Levy’s Shock at Spurs’ Slide and Relegation Battle
Daniel Levy watched Tottenham for nearly a quarter of a century from the boardroom, steering them into the Champions League era and into a gleaming new stadium. Now he watches from the outside, and he can barely believe what he sees.
Spurs, a club that once measured itself against Europe’s elite, are two points above the relegation zone with two games left. Survival, not silverware, is the obsession.
Levy’s shock at Spurs’ slide
Levy, ousted in September in a move that jolted English football, admitted he is stunned by how far and how fast Tottenham have fallen.
“Spurs is in my blood. I could never have envisioned this at the beginning of the season,” he told Sky Sports in a rare interview, speaking at Windsor Castle after being made a CBE. “I’m feeling the pain but I’m optimistic that we’ll get through it.”
He still watches “every single game”. Right now, that feels more like an ordeal than a habit.
Monday night’s home draw with Leeds deepened the sense of unease. Two points dropped, not one gained. It kept West Ham interested, kept the trapdoor creaking beneath Tottenham’s feet.
If West Ham beat Newcastle this weekend, Spurs will drop into the bottom three before they even kick a ball at Stamford Bridge on Tuesday. The equation is brutally simple: Chelsea away, Everton at home, and somewhere in those 180 minutes they must find enough points to avoid one of the most ignominious relegations in Premier League history.
“Obviously incredibly disappointed,” Levy said. “Let’s look forward and very much hope that next season we’re still in the Premier League.”
From Europa dreams to a relegation fight
Tottenham flirted with danger last season too, finishing 17th under Levy’s watch. Then, the league run-in was effectively sacrificed as the club chased Europa League glory. There was at least a plan, however risky.
This time there is no such caveat, no European distraction to point to. The slide has been laid bare.
Thomas Frank’s tenure unravelled, Igor Tudor’s spell went worse, and the defeats piled up. A squad built to compete near the top found itself dragged into a dogfight at the bottom, and the mood around the club turned from anxious to desperate.
The reset came with Roberto De Zerbi. Under the Italian, the chaos has eased and the points have started to arrive. Eight from the last four matches have given Spurs a pulse when they looked close to flatlining. It is an upturn, not yet a rescue.
The stakes are viciously high. After Chelsea, Everton come to north London on the final day. That fixture is now looming as a potential decider of Spurs’ fate.
“I’m always optimistic, I pray every day that we will [survive],” Levy said.
Stamford Bridge fears and old scars
For Levy, the next stop on this fraught run-in is horribly familiar. Stamford Bridge has long been a graveyard for Tottenham hopes, and he knows it as well as anyone.
Spurs have won just once in the league away at Chelsea in the last 36 years. Season after season, he watched from the directors’ box as teams in white shirts walked out with belief and trudged back with regret.

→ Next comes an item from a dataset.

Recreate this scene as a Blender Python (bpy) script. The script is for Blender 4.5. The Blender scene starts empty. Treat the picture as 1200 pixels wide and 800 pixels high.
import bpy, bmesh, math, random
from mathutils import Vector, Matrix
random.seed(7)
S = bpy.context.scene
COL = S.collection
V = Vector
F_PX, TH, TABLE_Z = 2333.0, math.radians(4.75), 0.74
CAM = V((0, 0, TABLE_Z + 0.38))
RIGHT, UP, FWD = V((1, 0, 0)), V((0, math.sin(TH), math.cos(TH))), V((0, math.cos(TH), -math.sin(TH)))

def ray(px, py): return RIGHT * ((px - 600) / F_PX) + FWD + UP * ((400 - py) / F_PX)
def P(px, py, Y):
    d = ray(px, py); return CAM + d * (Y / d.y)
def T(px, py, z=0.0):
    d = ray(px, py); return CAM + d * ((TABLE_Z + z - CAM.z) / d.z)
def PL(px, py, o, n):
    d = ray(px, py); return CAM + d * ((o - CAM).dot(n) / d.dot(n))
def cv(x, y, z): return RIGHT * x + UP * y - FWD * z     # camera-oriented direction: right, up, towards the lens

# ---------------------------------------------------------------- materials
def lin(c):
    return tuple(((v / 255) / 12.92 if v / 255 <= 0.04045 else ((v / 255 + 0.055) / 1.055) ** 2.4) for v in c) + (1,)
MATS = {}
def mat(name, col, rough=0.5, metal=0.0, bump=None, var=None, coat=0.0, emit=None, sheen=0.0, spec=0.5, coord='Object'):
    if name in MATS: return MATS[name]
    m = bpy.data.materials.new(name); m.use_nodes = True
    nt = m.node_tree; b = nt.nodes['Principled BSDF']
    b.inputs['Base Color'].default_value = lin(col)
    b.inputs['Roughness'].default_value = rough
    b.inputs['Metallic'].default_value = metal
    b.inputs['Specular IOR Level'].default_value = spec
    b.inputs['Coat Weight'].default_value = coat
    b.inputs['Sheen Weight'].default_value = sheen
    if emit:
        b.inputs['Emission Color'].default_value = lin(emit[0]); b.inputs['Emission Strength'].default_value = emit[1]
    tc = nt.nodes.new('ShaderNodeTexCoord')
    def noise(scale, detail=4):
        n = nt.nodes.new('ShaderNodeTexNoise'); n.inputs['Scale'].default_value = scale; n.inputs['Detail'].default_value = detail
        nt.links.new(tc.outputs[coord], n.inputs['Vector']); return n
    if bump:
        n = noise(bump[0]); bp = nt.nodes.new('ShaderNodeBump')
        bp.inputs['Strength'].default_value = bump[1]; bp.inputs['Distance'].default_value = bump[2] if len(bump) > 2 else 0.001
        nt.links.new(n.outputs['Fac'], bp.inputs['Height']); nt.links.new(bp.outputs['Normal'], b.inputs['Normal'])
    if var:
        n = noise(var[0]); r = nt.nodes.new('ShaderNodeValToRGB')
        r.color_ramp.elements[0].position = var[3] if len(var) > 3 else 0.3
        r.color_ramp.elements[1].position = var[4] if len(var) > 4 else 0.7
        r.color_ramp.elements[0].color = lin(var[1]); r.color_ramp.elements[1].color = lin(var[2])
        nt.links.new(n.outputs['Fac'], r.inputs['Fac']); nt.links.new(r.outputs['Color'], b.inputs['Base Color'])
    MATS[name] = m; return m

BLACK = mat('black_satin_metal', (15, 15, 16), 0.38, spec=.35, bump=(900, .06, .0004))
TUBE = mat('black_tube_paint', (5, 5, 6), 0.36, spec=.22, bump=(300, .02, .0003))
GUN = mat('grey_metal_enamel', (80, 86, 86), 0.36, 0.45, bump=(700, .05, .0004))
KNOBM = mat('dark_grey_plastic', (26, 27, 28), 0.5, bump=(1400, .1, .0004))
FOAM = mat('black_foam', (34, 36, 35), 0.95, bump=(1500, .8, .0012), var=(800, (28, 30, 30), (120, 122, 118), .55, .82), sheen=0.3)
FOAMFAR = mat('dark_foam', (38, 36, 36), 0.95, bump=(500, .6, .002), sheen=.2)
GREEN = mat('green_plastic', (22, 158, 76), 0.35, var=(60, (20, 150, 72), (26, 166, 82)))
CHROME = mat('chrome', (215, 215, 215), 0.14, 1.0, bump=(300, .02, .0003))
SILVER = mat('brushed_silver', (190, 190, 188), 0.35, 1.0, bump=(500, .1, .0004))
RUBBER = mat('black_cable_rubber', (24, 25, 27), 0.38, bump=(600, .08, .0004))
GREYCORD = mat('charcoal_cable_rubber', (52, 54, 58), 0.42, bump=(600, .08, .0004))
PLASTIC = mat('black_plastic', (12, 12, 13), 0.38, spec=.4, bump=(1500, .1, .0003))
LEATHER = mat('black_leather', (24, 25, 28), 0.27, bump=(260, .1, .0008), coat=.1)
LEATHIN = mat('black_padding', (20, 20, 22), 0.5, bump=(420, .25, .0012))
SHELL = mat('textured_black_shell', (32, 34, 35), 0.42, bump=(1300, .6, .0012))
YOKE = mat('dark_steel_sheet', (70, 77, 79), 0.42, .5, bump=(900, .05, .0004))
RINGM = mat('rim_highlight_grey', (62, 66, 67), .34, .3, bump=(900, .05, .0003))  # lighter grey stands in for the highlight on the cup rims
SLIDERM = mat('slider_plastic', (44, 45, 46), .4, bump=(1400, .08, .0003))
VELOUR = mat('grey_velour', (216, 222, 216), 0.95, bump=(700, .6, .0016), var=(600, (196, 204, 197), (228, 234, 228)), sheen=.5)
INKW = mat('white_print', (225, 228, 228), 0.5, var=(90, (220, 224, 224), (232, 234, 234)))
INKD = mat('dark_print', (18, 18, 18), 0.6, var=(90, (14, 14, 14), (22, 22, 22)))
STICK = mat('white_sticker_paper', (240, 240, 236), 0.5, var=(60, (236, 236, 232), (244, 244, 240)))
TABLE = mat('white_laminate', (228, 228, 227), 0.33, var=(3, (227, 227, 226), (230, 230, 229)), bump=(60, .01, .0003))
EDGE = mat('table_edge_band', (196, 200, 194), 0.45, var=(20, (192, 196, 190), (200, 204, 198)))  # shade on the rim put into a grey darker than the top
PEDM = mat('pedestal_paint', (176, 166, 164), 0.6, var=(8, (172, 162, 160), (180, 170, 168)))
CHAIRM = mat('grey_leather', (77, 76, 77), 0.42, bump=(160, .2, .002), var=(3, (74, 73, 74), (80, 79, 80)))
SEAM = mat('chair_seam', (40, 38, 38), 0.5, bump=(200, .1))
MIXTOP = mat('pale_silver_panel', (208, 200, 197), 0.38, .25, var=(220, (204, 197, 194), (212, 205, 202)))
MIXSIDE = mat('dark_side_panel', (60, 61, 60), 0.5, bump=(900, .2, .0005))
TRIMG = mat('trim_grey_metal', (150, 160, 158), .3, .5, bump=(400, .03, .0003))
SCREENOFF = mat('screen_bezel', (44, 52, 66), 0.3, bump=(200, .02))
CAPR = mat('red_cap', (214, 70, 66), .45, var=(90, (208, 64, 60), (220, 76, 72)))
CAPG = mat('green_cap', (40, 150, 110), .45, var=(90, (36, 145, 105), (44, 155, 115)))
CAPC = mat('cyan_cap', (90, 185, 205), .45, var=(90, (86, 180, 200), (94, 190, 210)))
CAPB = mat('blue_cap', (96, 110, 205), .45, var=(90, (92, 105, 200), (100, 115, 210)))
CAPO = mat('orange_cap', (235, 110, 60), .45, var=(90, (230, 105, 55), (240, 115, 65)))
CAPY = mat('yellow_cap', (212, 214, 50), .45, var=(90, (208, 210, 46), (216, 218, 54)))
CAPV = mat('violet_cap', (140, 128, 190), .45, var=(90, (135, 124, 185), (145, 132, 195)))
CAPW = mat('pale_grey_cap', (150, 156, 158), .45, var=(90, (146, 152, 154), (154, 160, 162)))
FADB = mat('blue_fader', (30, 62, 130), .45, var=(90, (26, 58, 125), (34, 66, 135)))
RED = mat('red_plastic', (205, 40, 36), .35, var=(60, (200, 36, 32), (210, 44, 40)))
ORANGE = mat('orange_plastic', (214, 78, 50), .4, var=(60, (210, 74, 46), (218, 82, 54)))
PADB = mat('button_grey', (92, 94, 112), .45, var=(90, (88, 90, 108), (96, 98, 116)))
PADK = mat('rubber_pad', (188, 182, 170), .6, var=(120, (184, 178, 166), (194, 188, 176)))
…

“Always tough, never a good place for us,” he admitted. “Hopefully this year is going to be different.”
That hope feels fragile, but it is all Tottenham have as they stare down another trip across London with the table tightening around them.
Levy refuses to be drawn into the wider noise. Asked about West Ham’s controversial defeat to Arsenal and the implications for the relegation battle, he swerved the debate.
“It’s interesting getting into individual games but all I’m focused on is making sure Tottenham stay in the Premier League.”
A decorated exit and a lingering ache
Levy’s departure in September ended almost 25 years as executive chairman, a tenure that transformed the club off the pitch but, in the eyes of the Lewis family, did not deliver enough on it. The majority owners made the call; the era ended.
Reflecting on that time, Levy did not hide what he feels is missing from his legacy.
“What I would have hoped for is winning the Premier League, winning the Champions League… easier said than done,” he told the Press Association.
On Wednesday, he received a CBE from the Prince of Wales for services to charity and the community in Tottenham: work in education, health, social inclusion, and job creation through the stadium project. The honour underlined his impact beyond results and league tables.
Even there, in the grandeur of Windsor Castle, the conversation turned back to Spurs and their plight. Levy revealed he spoke to Prince William, an Aston Villa supporter, about Tottenham’s precarious position.
“I thanked him for allowing us (Tottenham) to beat Aston Villa when we played them a few weeks ago,” Levy said. “He wished us luck the rest of the season, very much hoping that Tottenham survive in the Premier League.”
From the royal corridors to the relegation scrap, the story is the same. Tottenham, a club built to dine at the top table, are fighting just to stay in the room.